The first step probably depends on your comfort level with Python or C++ and the OpenCV library. For the sake of environment setup, it'll probably be easiest to get moving with Python - making sure to use either a virtualenv or Anaconda environment for portability later on.

Panoramic Stitching

A crash course into image stitching and an example Python OpenCV implementation can be found here. For previous work tasks, I've read through a few tutorials from PyImageSearch and I found them to be pretty decent overviews.

Grid Stitching

The problem with using OpenCV is that I haven't been able to find any documentation about stitching a grid of images together - putting a row of images seems to be the main use case. But because of how robust their image stitching pipeline is, I wouldn't be completely surprised if a grid could be stitched with the same panorama stitching function.

The CaptuRING workflow references a section 3.6 from a guidelines paper on best practices for image stitching in the context of wood anatomy. They suggest a 20-40% overlap of images to find sufficient key-points / features in each image.

To reproduce this, I suggest to create your own test data set. With the data in the drive there's a few options. One would be to take the individual images, stitch them together with the same OpenCV method, and compare the stitched image to the big .tif files that are already stitched in the drive.

Another way would be to start off with the combined .tif file and make smaller images with a rolling window approach. In this rolling window it's important to have the sufficient 20-40% overlap between the windows. Ideally, there would be a nonconstant amount of overlap based on a random integer to add a bit of variability.

If for some reason the stitching does not work, it wouldn't hurt to try using PTGui to verify that the image set can theoretically be stitched.

If the OpenCV function doesn't work, it will be a little more difficult to find the key points then match them ourselves.

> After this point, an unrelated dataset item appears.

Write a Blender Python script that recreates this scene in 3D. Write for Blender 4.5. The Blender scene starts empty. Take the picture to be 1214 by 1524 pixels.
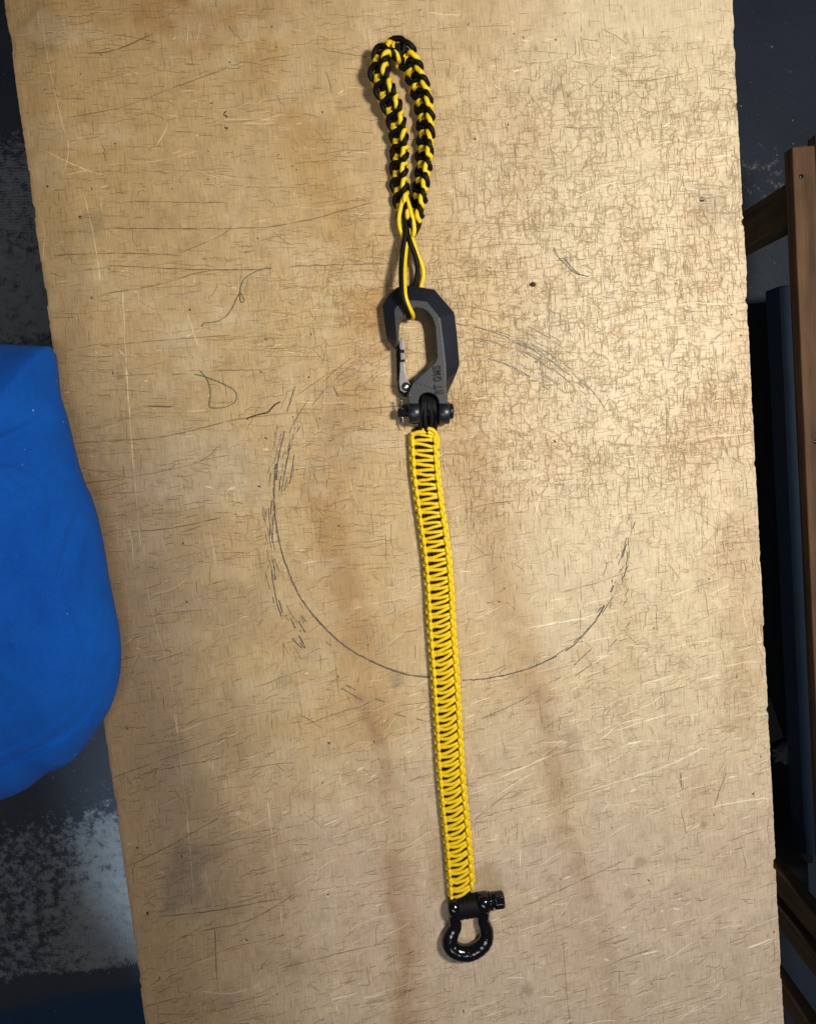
import bpy, bmesh, math, random
import numpy as np
from mathutils import Vector, Matrix

random.seed(7)
RNG = np.random.default_rng(7)
SC = bpy.context.scene
COL = SC.collection

# ------------------------------------------------------------------ camera
PW, PH = 1214.0, 1524.0            # size of the photograph
FPX = 1150.0                       # focal length in photograph pixels
CAM_H = 0.7475                     # metres from the lens to the board along the view axis
CX, CY = PW / 2, PH / 2
VPX, VPY = 1706.0 - CX, 12354.0 - CY         # where the board's long edges meet
Lc = Vector((VPX, -VPY, -FPX)).normalized()  # board's long direction in camera space (y up)
view = Vector((0, 0, -1))
nc = (view - Lc * view.dot(Lc)).normalized() # straight down, in camera space
Yw = -Lc; Zw = -nc; Xw = Yw.cross(Zw)
R = Matrix((Xw, Yw, Zw))                     # camera space -> world
dirc = R @ view
CAM = dirc * (-CAM_H)
cam_d = bpy.data.cameras.new("camera")
cam = bpy.data.objects.new("camera", cam_d); COL.objects.link(cam)
cam.matrix_world = Matrix.Translation(CAM) @ R.to_4x4()
cam_d.sensor_fit = 'VERTICAL'; cam_d.sensor_height = 36.0
cam_d.lens = FPX / PH * 36.0
cam_d.clip_start = 0.01; cam_d.clip_end = 50
SC.camera = cam

def at(px, py, z=0.0):
    d = R @ Vector((px - CX, -(py - CY), -FPX))
    t = (z - CAM.z) / d.z
    return CAM + d * t
def topx(x, y, z=0.0):             # numpy: world -> photograph pixel
    v = np.stack([x - CAM.x, y - CAM.y, np.full_like(x, z - CAM.z)], -1)
    c = v @ np.array(R)            # R^T v
    return CX + FPX * c[..., 0] / -c[..., 2], CY - FPX * c[..., 1] / -c[..., 2]
MM = 0.001
PX = CAM_H / FPX                   # one photograph pixel on the board

# ------------------------------------------------------------------ world, lamps, exposure
W = bpy.data.worlds.new("World"); SC.world = W; W.use_nodes = True
W.node_tree.nodes["Background"].inputs[0].default_value = (0.62, 0.80, 1.0, 1)
W.node_tree.nodes["Background"].inputs[1].default_value = 0.05

def area(name, loc, aim, size, power, color, sy=None):
    l = bpy.data.lights.new(name, 'AREA'); l.energy = power; l.color = color
    l.size = size
    if sy: l.shape = 'RECTANGLE'; l.size_y = sy
    o = bpy.data.objects.new(name, l); COL.objects.link(o)
    o.location = loc
    o.rotation_euler = (Vector(aim) - Vector(loc)).to_track_quat('-Z', 'Y').to_euler()
    return o
area("key_lamp", (0.47, 0.20, 0.88), (0.20, 0.05, 0), 0.11, 12.9, (1.0, 0.93, 0.82), 0.16)
area("ceiling_tube", (-0.35, -0.55, 2.0), (0, 0, 0), 1.2, 10.0, (1.0, 0.97, 0.97), 0.25)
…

But if it does come to this we can reconvene to brainstorm other approaches.

lizzieinvancouver commented 5 months ago

@sandyie @soleil-nocturne123 @afong3 I was just looking up Capturing citations and found this possibly useful paper.

This paper provides a proof of concept of an automated scanning system for high-resolution images of wooden samples. This includes a 3D digitization for the further path planning of a high-resolution scan by an industrial robot as well as a web-based user interface connected to the robot control via Robot Operating System (ROS).With the use of focus stacking and coherent image stitching, the image processing pipeline delivers a final result image of the wooden samples with a theoretical maximum resolution of 1359 pixels/mm under ideal circumstances. Future work contains the integration and evaluation of additional sensors for better camera alignment to the surface.

lizzieinvancouver commented 5 months ago

And some more refs:

Another CaptuRING paper

Automation of tree-ring detection and measurements using deep learning

Tree ring segmentation using UNEt TRansformer neural network on stained microsections for quantitative wood anatomy

Ultra-high-resolution reflected-light imaging for dendrochronology -- seems less useful, but I am not sure so sharing anyway.

@soleil-nocturne123 @sandyie @afong3

lizzieinvancouver commented 2 months ago

Update from @sandyie today over email:

For a short tree-ring update from me: The image stitching code is now updated to support images from 1) local computer folder, 2) Google Drive, and 3) drag and drop to collab file. The "flip and stitch" approach also works with some test photos (landscape photos) online as shown in the mini demo last time. I am starting to look into possible methods for tree ring identification in the meantime.

lizzieinvancouver commented 1 month ago

@sandyie @afong3 See notes from a meeting I had yesterday and feel free to pester me in 2 weeks if I have not sent the images (and then I can ask Valentina again).